▶ **Problem details**
Retype only what runs from the first line of the records to the line with "C = S.collection", inclusive, and no pictures.

(Scene script records)
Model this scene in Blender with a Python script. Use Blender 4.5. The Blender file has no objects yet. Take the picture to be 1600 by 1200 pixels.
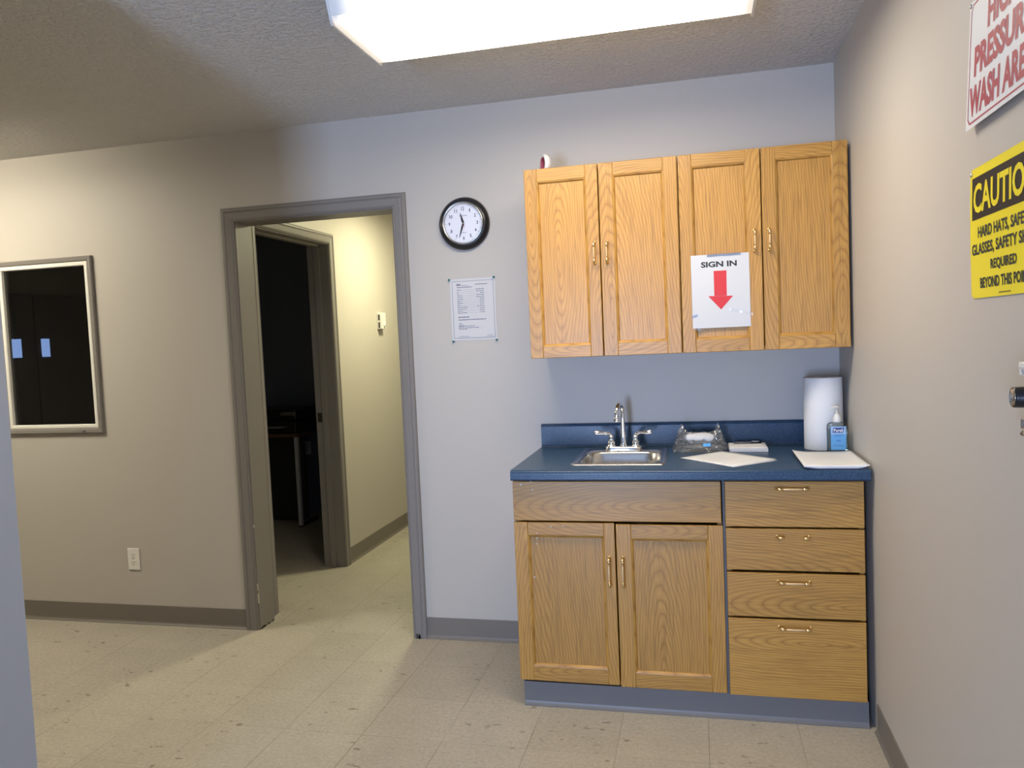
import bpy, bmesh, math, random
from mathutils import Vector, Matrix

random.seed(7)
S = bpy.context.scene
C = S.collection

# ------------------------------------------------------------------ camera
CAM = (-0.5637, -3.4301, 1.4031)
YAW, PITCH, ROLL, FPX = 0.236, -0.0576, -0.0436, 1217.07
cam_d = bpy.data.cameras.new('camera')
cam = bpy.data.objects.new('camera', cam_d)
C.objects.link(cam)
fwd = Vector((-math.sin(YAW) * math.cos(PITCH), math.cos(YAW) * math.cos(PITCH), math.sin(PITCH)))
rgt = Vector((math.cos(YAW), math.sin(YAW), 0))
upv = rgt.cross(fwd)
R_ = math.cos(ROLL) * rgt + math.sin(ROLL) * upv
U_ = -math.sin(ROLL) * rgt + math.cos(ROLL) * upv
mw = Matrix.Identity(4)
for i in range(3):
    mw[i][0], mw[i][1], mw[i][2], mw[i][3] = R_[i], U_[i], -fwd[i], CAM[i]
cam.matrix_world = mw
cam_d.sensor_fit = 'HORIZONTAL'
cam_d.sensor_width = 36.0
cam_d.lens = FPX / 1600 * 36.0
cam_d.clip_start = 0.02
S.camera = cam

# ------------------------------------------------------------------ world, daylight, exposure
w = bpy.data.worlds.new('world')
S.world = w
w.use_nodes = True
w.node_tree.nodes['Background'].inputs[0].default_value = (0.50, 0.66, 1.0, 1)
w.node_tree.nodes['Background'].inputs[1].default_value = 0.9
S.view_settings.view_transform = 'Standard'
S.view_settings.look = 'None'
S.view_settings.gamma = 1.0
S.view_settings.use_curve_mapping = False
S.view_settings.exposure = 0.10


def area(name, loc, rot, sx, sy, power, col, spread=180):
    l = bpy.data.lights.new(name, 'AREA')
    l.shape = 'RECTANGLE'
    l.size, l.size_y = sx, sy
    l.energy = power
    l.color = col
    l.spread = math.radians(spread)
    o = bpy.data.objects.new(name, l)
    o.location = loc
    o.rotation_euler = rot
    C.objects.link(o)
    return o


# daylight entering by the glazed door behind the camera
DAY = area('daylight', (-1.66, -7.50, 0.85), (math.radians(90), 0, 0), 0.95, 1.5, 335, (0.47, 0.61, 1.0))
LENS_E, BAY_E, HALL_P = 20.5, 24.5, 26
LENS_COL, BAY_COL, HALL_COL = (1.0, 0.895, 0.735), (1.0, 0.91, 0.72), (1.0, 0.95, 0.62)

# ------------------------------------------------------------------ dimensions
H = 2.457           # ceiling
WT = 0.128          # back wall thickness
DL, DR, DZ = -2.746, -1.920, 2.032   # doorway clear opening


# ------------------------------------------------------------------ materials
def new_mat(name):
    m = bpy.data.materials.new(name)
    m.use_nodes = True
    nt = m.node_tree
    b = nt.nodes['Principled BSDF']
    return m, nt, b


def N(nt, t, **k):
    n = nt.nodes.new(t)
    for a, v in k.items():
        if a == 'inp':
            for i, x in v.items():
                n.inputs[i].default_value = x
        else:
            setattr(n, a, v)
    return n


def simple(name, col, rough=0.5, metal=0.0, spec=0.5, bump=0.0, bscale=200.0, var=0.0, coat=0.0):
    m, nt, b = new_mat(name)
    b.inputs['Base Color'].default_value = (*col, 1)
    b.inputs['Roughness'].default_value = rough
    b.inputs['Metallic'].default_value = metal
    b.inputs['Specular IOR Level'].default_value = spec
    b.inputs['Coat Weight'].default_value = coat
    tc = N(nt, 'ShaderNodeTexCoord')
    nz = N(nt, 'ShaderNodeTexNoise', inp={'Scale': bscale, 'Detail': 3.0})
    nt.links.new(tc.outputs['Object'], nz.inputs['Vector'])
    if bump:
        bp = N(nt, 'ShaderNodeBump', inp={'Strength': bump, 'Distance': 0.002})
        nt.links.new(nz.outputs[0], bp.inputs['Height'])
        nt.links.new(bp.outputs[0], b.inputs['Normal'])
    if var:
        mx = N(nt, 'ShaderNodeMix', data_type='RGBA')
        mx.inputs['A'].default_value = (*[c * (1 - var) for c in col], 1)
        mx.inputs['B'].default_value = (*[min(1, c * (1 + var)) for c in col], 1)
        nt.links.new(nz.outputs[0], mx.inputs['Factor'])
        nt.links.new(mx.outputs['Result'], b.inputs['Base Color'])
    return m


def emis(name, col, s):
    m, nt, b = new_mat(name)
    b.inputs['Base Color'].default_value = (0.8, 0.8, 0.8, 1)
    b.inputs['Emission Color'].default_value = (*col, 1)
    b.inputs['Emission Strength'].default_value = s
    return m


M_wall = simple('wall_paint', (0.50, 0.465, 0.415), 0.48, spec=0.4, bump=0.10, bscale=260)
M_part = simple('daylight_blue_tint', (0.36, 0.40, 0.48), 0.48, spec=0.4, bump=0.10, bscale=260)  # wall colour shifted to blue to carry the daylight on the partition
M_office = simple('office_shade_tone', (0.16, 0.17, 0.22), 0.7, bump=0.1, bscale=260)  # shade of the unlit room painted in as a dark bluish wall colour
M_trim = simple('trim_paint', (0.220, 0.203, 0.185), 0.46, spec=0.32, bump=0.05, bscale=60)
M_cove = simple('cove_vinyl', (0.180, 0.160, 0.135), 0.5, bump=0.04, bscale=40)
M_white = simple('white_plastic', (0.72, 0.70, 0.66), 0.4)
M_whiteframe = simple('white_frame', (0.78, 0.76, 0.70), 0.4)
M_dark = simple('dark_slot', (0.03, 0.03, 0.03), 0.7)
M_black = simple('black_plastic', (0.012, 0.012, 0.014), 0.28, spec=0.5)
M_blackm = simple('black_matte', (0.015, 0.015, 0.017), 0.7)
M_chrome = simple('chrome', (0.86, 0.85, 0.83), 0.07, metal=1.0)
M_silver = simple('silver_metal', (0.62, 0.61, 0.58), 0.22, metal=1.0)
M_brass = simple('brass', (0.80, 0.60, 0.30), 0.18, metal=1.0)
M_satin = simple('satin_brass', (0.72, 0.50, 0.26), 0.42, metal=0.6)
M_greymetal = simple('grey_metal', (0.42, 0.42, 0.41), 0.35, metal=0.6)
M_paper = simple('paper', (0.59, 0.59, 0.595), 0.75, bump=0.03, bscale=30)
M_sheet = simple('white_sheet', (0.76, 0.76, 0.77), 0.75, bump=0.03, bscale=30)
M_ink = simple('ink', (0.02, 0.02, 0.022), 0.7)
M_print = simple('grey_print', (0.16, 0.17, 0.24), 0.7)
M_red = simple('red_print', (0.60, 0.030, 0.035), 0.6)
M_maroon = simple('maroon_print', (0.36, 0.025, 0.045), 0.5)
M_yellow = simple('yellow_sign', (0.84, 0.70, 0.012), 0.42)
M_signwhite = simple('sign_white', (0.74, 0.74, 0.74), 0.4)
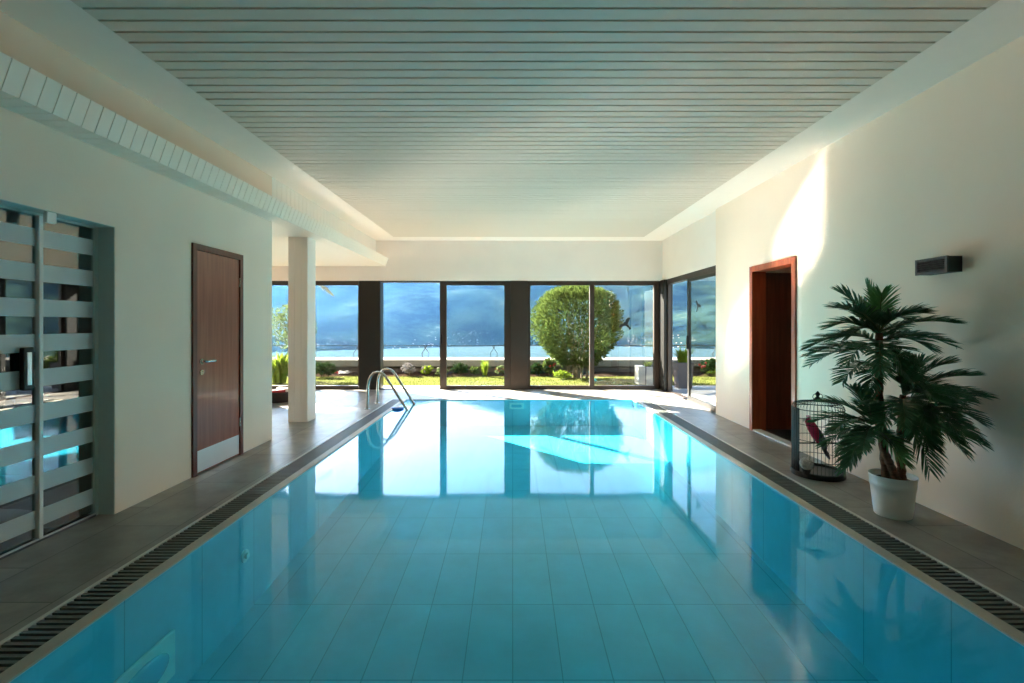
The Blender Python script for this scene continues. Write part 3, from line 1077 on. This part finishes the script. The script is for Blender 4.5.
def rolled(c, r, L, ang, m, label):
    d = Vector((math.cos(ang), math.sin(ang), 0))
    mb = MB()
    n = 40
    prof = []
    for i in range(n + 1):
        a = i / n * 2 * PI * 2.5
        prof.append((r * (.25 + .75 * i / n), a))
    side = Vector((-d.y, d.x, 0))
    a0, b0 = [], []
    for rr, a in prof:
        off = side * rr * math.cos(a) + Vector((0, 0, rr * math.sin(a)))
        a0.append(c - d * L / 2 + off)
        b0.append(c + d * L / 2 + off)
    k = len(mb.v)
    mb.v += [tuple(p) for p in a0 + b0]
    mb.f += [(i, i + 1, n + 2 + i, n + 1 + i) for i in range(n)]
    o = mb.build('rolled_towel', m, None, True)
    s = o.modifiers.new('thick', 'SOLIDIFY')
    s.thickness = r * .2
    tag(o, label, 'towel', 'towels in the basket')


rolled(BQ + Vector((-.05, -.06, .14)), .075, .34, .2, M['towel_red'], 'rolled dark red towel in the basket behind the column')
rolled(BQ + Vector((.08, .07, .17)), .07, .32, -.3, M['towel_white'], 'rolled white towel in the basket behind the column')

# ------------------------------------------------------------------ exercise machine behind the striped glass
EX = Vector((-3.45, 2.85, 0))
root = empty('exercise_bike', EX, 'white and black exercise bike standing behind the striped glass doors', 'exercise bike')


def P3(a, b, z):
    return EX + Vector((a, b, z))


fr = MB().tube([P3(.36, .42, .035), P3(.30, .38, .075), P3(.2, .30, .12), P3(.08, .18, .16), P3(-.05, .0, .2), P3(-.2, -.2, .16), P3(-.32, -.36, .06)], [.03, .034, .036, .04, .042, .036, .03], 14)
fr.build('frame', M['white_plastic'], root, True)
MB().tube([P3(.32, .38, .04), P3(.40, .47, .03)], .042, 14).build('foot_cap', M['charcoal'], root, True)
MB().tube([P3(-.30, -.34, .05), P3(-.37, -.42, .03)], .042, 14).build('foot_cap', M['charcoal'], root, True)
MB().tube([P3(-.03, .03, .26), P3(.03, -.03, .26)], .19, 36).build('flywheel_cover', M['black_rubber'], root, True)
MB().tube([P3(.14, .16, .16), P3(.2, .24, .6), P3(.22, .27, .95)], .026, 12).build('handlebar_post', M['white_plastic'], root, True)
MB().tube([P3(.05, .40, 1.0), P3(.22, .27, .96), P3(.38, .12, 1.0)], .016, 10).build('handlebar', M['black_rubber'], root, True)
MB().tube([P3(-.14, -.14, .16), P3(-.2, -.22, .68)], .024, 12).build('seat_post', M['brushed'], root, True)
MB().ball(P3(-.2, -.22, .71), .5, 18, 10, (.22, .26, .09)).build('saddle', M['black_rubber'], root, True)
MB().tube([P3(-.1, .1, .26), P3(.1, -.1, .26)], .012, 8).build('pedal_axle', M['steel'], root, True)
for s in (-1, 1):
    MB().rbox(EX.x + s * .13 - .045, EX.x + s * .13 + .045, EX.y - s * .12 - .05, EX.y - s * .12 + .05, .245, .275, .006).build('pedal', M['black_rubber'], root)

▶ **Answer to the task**
Model this scene in Blender with a Python script. Use Blender 4.5. The Blender file has no objects yet. Take the picture to be 1600 by 1200 pixels.
import bpy, bmesh, math, random
from mathutils import Vector, Matrix

random.seed(7)
S = bpy.context.scene
C = S.collection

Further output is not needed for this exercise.